Suddenly, Art's expedition was in jeopardy. While the anglers unhooked from the cable, the survey team jumped into action. Caza, the lead surveyor, donned a swimsuit and jumped into the lake to free the cable.

But it was too late. Razor-sharp lures from the downriggers appeared to slice the cable in at least two areas. The mishap froze the expedition’s video gathering. The men, jubilant just moments earlier, were deflated by the boaters’ lack of awareness.

“Kind of bums you out. Because with that cord being severed, that pretty much shuts you down 'til we get a replacement,” said Caza, who estimated reordering the technology from Hong Kong would take three weeks and close the window on his team’s availability to video record Seneca’s shipwrecks.

“What a shame,” Cohn said. “But you have to put it in perspective. We lose the chance to document these wrecks today this way. But the people involved in these wrecks we’re studying, they lost everything. Their animals. Their goods. On occasion, lives would be lost, including children. We’re disappointed, but we’re not losing perspective.”
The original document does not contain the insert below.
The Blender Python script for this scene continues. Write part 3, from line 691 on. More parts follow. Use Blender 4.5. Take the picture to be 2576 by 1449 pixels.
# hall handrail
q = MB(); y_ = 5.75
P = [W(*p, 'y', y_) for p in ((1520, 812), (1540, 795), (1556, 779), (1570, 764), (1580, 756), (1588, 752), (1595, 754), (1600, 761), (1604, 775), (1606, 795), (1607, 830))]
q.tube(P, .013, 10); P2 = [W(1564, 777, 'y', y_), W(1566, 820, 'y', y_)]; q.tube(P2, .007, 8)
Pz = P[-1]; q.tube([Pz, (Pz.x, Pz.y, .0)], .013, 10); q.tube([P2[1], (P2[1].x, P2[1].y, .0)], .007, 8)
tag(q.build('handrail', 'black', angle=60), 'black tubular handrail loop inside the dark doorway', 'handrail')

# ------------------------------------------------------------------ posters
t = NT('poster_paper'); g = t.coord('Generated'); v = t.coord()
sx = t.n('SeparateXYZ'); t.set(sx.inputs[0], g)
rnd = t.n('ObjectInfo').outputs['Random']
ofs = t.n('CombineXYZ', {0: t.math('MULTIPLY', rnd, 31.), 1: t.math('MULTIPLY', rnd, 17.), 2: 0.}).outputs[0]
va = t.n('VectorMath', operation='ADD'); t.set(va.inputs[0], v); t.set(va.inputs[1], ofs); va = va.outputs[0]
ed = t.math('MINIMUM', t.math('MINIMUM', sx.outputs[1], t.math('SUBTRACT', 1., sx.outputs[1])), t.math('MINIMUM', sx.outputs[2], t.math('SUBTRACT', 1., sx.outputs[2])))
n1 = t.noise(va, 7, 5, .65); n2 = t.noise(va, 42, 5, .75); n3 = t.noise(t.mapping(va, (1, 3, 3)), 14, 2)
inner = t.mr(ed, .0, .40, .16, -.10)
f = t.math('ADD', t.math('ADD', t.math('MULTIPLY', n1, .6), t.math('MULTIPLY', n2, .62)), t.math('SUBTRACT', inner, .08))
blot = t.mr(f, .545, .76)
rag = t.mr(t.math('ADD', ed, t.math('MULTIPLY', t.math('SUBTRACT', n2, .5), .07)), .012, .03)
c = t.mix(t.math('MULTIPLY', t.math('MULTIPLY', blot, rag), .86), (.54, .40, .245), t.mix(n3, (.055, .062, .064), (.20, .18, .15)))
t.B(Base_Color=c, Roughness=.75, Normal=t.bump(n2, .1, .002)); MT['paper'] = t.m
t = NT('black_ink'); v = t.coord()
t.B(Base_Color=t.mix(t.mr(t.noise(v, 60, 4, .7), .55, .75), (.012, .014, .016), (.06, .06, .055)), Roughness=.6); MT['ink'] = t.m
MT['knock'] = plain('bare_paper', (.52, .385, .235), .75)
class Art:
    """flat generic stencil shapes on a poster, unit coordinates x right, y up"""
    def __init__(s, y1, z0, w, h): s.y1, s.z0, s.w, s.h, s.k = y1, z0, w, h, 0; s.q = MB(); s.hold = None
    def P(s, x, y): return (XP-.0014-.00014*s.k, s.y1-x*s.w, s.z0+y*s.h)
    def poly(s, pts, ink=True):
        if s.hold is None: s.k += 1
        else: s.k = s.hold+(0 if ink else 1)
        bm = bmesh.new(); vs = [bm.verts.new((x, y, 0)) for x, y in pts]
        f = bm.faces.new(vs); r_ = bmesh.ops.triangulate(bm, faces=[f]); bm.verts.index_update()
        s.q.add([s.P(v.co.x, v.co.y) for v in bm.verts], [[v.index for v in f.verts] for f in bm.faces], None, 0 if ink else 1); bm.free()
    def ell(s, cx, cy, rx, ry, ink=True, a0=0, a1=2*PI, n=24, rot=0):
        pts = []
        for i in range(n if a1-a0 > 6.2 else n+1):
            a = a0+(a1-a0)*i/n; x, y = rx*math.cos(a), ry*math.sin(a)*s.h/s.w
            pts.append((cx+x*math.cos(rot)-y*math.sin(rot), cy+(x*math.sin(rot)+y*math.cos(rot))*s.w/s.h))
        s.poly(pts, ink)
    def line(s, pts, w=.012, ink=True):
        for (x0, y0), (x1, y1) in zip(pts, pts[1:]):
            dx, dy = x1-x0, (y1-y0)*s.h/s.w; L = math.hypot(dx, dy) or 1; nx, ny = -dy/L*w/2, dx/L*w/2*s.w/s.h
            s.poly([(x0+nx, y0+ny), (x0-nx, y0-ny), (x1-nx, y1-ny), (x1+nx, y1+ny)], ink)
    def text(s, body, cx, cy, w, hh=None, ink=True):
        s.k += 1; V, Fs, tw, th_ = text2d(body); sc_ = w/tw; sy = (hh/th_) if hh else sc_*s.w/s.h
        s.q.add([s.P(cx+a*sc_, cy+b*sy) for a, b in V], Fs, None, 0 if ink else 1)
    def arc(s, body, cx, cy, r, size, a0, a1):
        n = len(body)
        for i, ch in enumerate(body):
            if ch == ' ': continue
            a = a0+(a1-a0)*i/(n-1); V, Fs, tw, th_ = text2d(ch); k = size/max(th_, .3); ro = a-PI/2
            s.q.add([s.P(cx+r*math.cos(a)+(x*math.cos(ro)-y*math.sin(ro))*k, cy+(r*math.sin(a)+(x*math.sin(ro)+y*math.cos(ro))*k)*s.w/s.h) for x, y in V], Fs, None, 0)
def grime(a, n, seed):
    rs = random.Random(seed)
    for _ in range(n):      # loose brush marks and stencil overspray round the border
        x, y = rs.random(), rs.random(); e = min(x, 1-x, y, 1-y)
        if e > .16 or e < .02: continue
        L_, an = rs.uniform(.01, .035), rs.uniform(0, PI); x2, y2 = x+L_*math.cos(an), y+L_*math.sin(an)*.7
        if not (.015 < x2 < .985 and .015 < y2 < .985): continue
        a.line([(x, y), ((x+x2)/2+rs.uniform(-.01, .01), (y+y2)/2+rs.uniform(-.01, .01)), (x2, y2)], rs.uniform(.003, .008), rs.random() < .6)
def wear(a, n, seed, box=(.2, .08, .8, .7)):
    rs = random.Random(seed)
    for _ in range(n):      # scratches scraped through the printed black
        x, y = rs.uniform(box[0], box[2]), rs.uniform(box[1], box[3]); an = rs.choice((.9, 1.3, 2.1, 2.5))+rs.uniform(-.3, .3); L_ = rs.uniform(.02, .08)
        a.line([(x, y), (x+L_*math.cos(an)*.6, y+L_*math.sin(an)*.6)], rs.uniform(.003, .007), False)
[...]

Cohn’s team bounced back two days after their downrigger mishap. Using only sonar, they rediscovered nine known shallow shipwrecks near Watkins Glen as well as four unknown sunken craft-certain to be 19th-century canal boats.

The tales of those lost canal boats are what Cohn has been sharing all summer at free public events through the Finger Lakes. His findings, already being shared at the Finger Lakes Boating Museum and the Institute of Nautical Archaeology, are also being supported by Tripp Foundation and the Hochul Foundation; the latter, operated by the family of Lt. Governor/soon-to-be governor Kathy Hochul.

They're tales Art Cohn will share now, through the Canal's bicentennial year of 2025, and beyond.

“The most important thing then we can do after we advocate find and learn about these vessels is to share the lessons and information,” Cohn said. “It’s an important story to remember, it’s an important story to get right and important story to share.”